Repeat the data that follows, word for word, without the images.

■ COLLECTED MATERIAL
_____

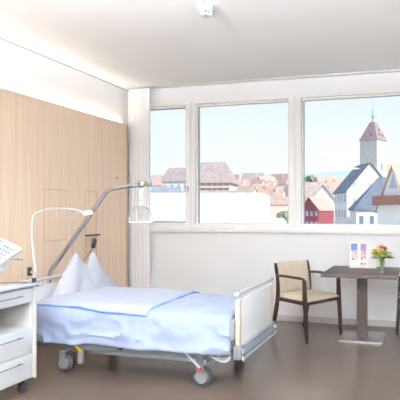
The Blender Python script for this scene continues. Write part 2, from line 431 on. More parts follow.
# pale blue duvet cover draped over the bed
def profile(off, near, far, pts=64):
    P = [(Y0-.062, near), (Y0-.058, .42), (Y0-.052, .515), (Y0-.03, .555), (Y0+.03, .570), (Y0+.25, .576), (3.85,.578), (Y1-.15,.576), (Y1-.03,.568), (Y1+.03,.54), (Y1+.045,.46), (Y1+.05, far)]
    P = [Vector((a, b)) for a, b in P]
    L = [0]
    for a, b in zip(P, P[1:]): L.append(L[-1]+(b-a).length)
    out = []
    for i in range(pts+1):
        s = L[-1]*i/pts; k = max(j for j in range(len(L)-1) if L[j] <= s+1e-9)
        f = (s-L[k])/(L[k+1]-L[k]); p = P[k].lerp(P[k+1], f); d = (P[k+1]-P[k]).normalized()
        nrm = Vector((-d.y, d.x)); out.append((p+nrm*off, nrm))
    return out
def duvet_mesh(x0, x1, off, near, far, nx=110, pts=70, amp=1, endround=True, seed=0.):
    pr = profile(off, near, far, pts); t = bmesh.new(); g = []
    for i in range(nx+1):
        u = i/nx; x = x0+(x1-x0)*u; row = []
        for j, (p, nrm) in enumerate(pr):
            v = j/pts; y, z = p
            side = max(0, min(1, (.56-z)/.25))
            q = Vector((x*2.1-z*3.2+y*1.2, z*5+x*1.6, y*3+seed))
            d = (.012+.018*side)*amp*noise.noise(q*1.3)
            ridge = 1-abs(noise.noise(Vector((x*1.5+z*4.5-y*2, z*3-x*3.4, seed+3))*1.2))*2.6
            d += .022*amp*max(0, ridge)**2*(.45+side)
            d += .006*amp*noise.noise(Vector((x*14, y*14, z*14+seed)))
            hem = (.018*noise.noise(Vector((x*2.6, seed, 1)))+.008*noise.noise(Vector((x*9, 4, seed))))*side
            zz = z+nrm.y*d+hem; yy = y+nrm.x*d
            xx = x
            if endround:
                e = max(0, (u-.955)/.045); zz -= .03*e*e*(1-side); xx += .012*noise.noise(Vector((y*5,z*6,seed)))*(u)
                yy += (.02*e*e if y < 3.8 else -.02*e*e)*side
            row.append(t.verts.new((xx, yy, zz)))
        g.append(row)
    for i in range(nx):
        for j in range(pts): t.faces.new((g[i][j], g[i+1][j], g[i+1][j+1], g[i][j+1]))
    return t
def with_solid(o, th):
    m = o.modifiers.new('thickness', 'SOLIDIFY'); m.thickness = th; m.offset = -1
    return o
m = MB(); m.add(duvet_mesh(-3.19, -1.385, .012, .284, .36))
d = m.build('duvet', M['duvet'], None, (-2.37,3.85,.36)); with_solid(d, .012)
tag(d, 'pale blue duvet cover draped over the bed down its sides', 'duvet')

# folded top cover, white-blue with blue piping
def top_fold():
    x0, x1 = -3.13, -2.085; nx, ny = 70, 44; t = bmesh.new(); up = []; dn = []
    pr = profile(.028, .30, .36, 240)
    pr = [p for p, n in pr if (p.y > .552 and p.x < 3.8) or (p.y > .55 and p.x >= 3.8)]
    for i in range(nx+1):
        u = i/nx; ru = []; rd = []
        for j in range(ny+1):
            k0 = 5*(1-u); k = k0+j/ny*(len(pr)-1-k0); a = int(k); b = min(a+1, len(pr)-1); p = pr[a].lerp(pr[b], k-a)
            x = x0+(x1+.0*j-x0)*u - .02*(1-j/ny)*0
            e = min(1, (1-u)*nx/3, )**.5; ee = min(1, j/2, (ny-j)/2)**.5
            th = .020*e*max(.15, ee)
            w = .006*noise.noise(Vector((x*5, p.x*5, 2)))+.003*noise.noise(Vector((x*17, p.x*17, 5)))
            x += .008*noise.noise(Vector((p.x*4, 1, 1)))*u
            ru.append(t.verts.new((x, p.x, p.y-.006+th+w))); rd.append(t.verts.new((x, p.x, p.y-.008+w*.5)))
        up.append(ru); dn.append(rd)
    for i in range(nx):
        for j in range(ny):
            t.faces.new((up[i][j], up[i+1][j], up[i+1][j+1], up[i][j+1])); t.faces.new((dn[i][j], dn[i][j+1], dn[i+1][j+1], dn[i+1][j]))
    for i in range(nx):
        t.faces.new((up[i][0], dn[i][0], dn[i+1][0], up[i+1][0])); t.faces.new((up[i][ny], up[i+1][ny], dn[i+1][ny], dn[i][ny]))
    for j in range(ny):
        t.faces.new((up[0][j], up[0][j+1], dn[0][j+1], dn[0][j])); t.faces.new((up[nx][j], dn[nx][j], dn[nx][j+1], up[nx][j+1]))
    edge = [up[i][0].co.copy()+Vector((0,-.006,-.004)) for i in range(0, nx+1, 2)]
    edge2 = [up[nx][j].co.copy()+Vector((.006,0,-.002)) for j in range(0, ny+1, 2)]
    return t, edge, edge2
tf, e1, e2 = top_fold()
org = (-2.7, 3.85, .58)
m = MB(); m.add(tf)
fd = m.build('folded_blanket', M['sheet'], None, org)
tag(fd, 'white blanket with blue piping folded across the head half of the bed', 'blanket')
MB().tube(e1+[e1[-1]*.5+e2[1]*.5]+e2[1:], .0075, 8).build('piping', M['blue'], fd, org)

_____

■ COMPLETED EXERCISE
The Blender Python script for this scene continues. Write part 2, from line 431 on. More parts follow.
# pale blue duvet cover draped over the bed
def profile(off, near, far, pts=64):
    P = [(Y0-.062, near), (Y0-.058, .42), (Y0-.052, .515), (Y0-.03, .555), (Y0+.03, .570), (Y0+.25, .576), (3.85,.578), (Y1-.15,.576), (Y1-.03,.568), (Y1+.03,.54), (Y1+.045,.46), (Y1+.05, far)]
    P = [Vector((a, b)) for a, b in P]
    L = [0]
    for a, b in zip(P, P[1:]): L.append(L[-1]+(b-a).length)
    out = []
    for i in range(pts+1):
        s = L[-1]*i/pts; k = max(j for j in range(len(L)-1) if L[j] <= s+1e-9)
        f = (s-L[k])/(L[k+1]-L[k]); p = P[k].lerp(P[k+1], f); d = (P[k+1]-P[k]).normalized()
        nrm = Vector((-d.y, d.x)); out.append((p+nrm*off, nrm))
    return out
def duvet_mesh(x0, x1, off, near, far, nx=110, pts=70, amp=1, endround=True, seed=0.):
    pr = profile(off, near, far, pts); t = bmesh.new(); g = []
    for i in range(nx+1):
        u = i/nx; x = x0+(x1-x0)*u; row = []
        for j, (p, nrm) in enumerate(pr):
            v = j/pts; y, z = p
            side = max(0, min(1, (.56-z)/.25))
            q = Vector((x*2.1-z*3.2+y*1.2, z*5+x*1.6, y*3+seed))
            d = (.012+.018*side)*amp*noise.noise(q*1.3)
            ridge = 1-abs(noise.noise(Vector((x*1.5+z*4.5-y*2, z*3-x*3.4, seed+3))*1.2))*2.6
            d += .022*amp*max(0, ridge)**2*(.45+side)
            d += .006*amp*noise.noise(Vector((x*14, y*14, z*14+seed)))
            hem = (.018*noise.noise(Vector((x*2.6, seed, 1)))+.008*noise.noise(Vector((x*9, 4, seed))))*side
            zz = z+nrm.y*d+hem; yy = y+nrm.x*d
            xx = x
            if endround:
                e = max(0, (u-.955)/.045); zz -= .03*e*e*(1-side); xx += .012*noise.noise(Vector((y*5,z*6,seed)))*(u)
                yy += (.02*e*e if y < 3.8 else -.02*e*e)*side
            row.append(t.verts.new((xx, yy, zz)))
        g.append(row)
    for i in range(nx):
        for j in range(pts): t.faces.new((g[i][j], g[i+1][j], g[i+1][j+1], g[i][j+1]))
    return t
def with_solid(o, th):
    m = o.modifiers.new('thickness', 'SOLIDIFY'); m.thickness = th; m.offset = -1
    return o
m = MB(); m.add(duvet_mesh(-3.19, -1.385, .012, .284, .36))
d = m.build('duvet', M['duvet'], None, (-2.37,3.85,.36)); with_solid(d, .012)
tag(d, 'pale blue duvet cover draped over the bed down its sides', 'duvet')

# folded top cover, white-blue with blue piping
def top_fold():
    x0, x1 = -3.13, -2.085; nx, ny = 70, 44; t = bmesh.new(); up = []; dn = []
    pr = profile(.028, .30, .36, 240)
    pr = [p for p, n in pr if (p.y > .552 and p.x < 3.8) or (p.y > .55 and p.x >= 3.8)]
    for i in range(nx+1):
        u = i/nx; ru = []; rd = []
        for j in range(ny+1):
            k0 = 5*(1-u); k = k0+j/ny*(len(pr)-1-k0); a = int(k); b = min(a+1, len(pr)-1); p = pr[a].lerp(pr[b], k-a)
            x = x0+(x1+.0*j-x0)*u - .02*(1-j/ny)*0
            e = min(1, (1-u)*nx/3, )**.5; ee = min(1, j/2, (ny-j)/2)**.5
            th = .020*e*max(.15, ee)
            w = .006*noise.noise(Vector((x*5, p.x*5, 2)))+.003*noise.noise(Vector((x*17, p.x*17, 5)))
            x += .008*noise.noise(Vector((p.x*4, 1, 1)))*u
            ru.append(t.verts.new((x, p.x, p.y-.006+th+w))); rd.append(t.verts.new((x, p.x, p.y-.008+w*.5)))
        up.append(ru); dn.append(rd)
    for i in range(nx):
        for j in range(ny):
            t.faces.new((up[i][j], up[i+1][j], up[i+1][j+1], up[i][j+1])); t.faces.new((dn[i][j], dn[i][j+1], dn[i+1][j+1], dn[i+1][j]))
    for i in range(nx):
        t.faces.new((up[i][0], dn[i][0], dn[i+1][0], up[i+1][0])); t.faces.new((up[i][ny], up[i+1][ny], dn[i+1][ny], dn[i][ny]))
    for j in range(ny):
        t.faces.new((up[0][j], up[0][j+1], dn[0][j+1], dn[0][j])); t.faces.new((up[nx][j], dn[nx][j], dn[nx][j+1], up[nx][j+1]))
    edge = [up[i][0].co.copy()+Vector((0,-.006,-.004)) for i in range(0, nx+1, 2)]
    edge2 = [up[nx][j].co.copy()+Vector((.006,0,-.002)) for j in range(0, ny+1, 2)]
    return t, edge, edge2
tf, e1, e2 = top_fold()
org = (-2.7, 3.85, .58)
m = MB(); m.add(tf)
fd = m.build('folded_blanket', M['sheet'], None, org)
tag(fd, 'white blanket with blue piping folded across the head half of the bed', 'blanket')
MB().tube(e1+[e1[-1]*.5+e2[1]*.5]+e2[1:], .0075, 8).build('piping', M['blue'], fd, org)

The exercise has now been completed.